Not really with that amount of time. Suppose you put away $1,000 a year for 532 years, at 3% you still end up with $225 billion.

The deposits are completely dwarfed by the compounding interest. If you only start with $1,000 and add nothing else but let that original $1,000 compound at 4% you'll have over $1 trillion.

[–] [email protected] 3 points 8 hours ago

Where are you getting 4% annual compound returns, though? That's faster than the historical growth in global GDP over the equivalent time period.

[–] [email protected] 13 points 12 hours ago (4 children)

Interest is insane when you think about it

[–] [email protected] 2 points 5 hours ago

thats why investments are inportant for long term. the problem we face as a society is that the majority of people cant afford to make these investments, as they are living day to day with their paychecks.

[–] [email protected] 4 points 10 hours ago* (last edited 10 hours ago)

you just need to have unlimited time, at 3% annual interest, it takes 77.89 years to 10x your money. it just happens that 532 years is 6.8 times 77.89 years, therefore you would just put a 1 million multiplier on your money anyways. And putting 1 million multiplier on 1 million dollars is enough to become a trillionaire anyways

At 3% interest, you double your money every 23.4 years, how many 23.4 years do you have?

[–] [email protected] 4 points 12 hours ago (1 children)

That's why it's smart to park money in high-interest assets (like index funds). Of course, you need to be in a position to save money.

[–] [email protected] 2 points 10 hours ago (2 children)

And in a position to be able to lose it. High interest are high because they are risky, so they have to pay well to attract investing. If you already have enough money to burn, you can put money into various high risk areas and win overall. If you only have enough to sink it into a single source, you could gain. Or not.

[–] [email protected] 2 points 7 hours ago

If you already have enough money to burn, you can put money into various high risk areas and win overall.

That's the angel investor strategy.

There's also lower risk index funds, that simply invest in the biggest N companies.

[–] [email protected] 2 points 8 hours ago

As long as you keep that money in index funds like MSCI World, S&P500 or DAX, you can wait out the bad times. Never sell, keep holding. Over decades this leads to large net profits.

[–] [email protected] 2 points 12 hours ago

Yeah, I had to go down to 3% for it to even make sense.

[–] [email protected] 13 points 12 hours ago (1 children)

2000 Bezos or about 4x the GDP of the planet.

People just need to invest and stop blaming others for being broke SMH.

Invest one penny at 3% per year, who can't afford one penny? You'll have $68 billion in just one thousand years. Poverty is a choice.

[–] [email protected] 9 points 11 hours ago (2 children)

This shit right here is why ancient Vampire Investment Bankers are so insufferable.

[–] [email protected] 1 points 7 hours ago

That might explain the zuckerberg skin complexion. Facebook was just him cataloging the local bloodbank.

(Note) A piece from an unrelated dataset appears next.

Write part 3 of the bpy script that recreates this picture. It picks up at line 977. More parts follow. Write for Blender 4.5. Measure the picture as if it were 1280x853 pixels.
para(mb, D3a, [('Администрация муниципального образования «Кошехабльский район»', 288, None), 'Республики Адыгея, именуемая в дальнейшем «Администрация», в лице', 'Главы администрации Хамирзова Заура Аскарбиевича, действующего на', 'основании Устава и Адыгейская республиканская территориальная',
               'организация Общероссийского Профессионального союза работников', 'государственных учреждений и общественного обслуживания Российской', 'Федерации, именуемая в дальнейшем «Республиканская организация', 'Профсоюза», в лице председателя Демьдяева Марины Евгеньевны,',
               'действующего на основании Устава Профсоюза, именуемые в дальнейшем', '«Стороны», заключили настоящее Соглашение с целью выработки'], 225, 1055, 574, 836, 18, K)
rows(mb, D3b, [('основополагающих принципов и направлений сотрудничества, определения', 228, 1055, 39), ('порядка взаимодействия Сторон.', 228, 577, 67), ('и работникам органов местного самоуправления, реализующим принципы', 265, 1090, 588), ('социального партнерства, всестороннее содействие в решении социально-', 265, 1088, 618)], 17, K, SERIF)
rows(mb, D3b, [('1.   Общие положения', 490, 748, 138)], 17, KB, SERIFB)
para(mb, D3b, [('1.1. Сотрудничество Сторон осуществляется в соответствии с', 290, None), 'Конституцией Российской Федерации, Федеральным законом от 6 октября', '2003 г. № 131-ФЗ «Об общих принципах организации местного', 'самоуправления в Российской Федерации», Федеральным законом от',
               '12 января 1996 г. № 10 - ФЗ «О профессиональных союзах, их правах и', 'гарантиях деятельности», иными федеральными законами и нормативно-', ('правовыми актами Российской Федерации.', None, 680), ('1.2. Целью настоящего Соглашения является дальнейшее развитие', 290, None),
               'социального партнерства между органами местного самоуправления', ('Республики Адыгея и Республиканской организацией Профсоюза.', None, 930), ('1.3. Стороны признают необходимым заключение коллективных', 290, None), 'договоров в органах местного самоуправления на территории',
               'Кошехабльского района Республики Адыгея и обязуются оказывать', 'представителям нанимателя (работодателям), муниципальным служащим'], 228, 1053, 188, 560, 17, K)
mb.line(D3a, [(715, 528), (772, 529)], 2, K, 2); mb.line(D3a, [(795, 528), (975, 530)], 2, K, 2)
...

[–] [email protected] 4 points 11 hours ago

Specially the ones who invest in BiteCoin

[–] [email protected] -1 points 11 hours ago (1 children)

That's why these posts are stupid to me.

[–] [email protected] 1 points 7 hours ago

Same. There's no gold standard, money is a social construct.

I wonder if the people who think like this, also assume "if bezos had less money, I'd have more".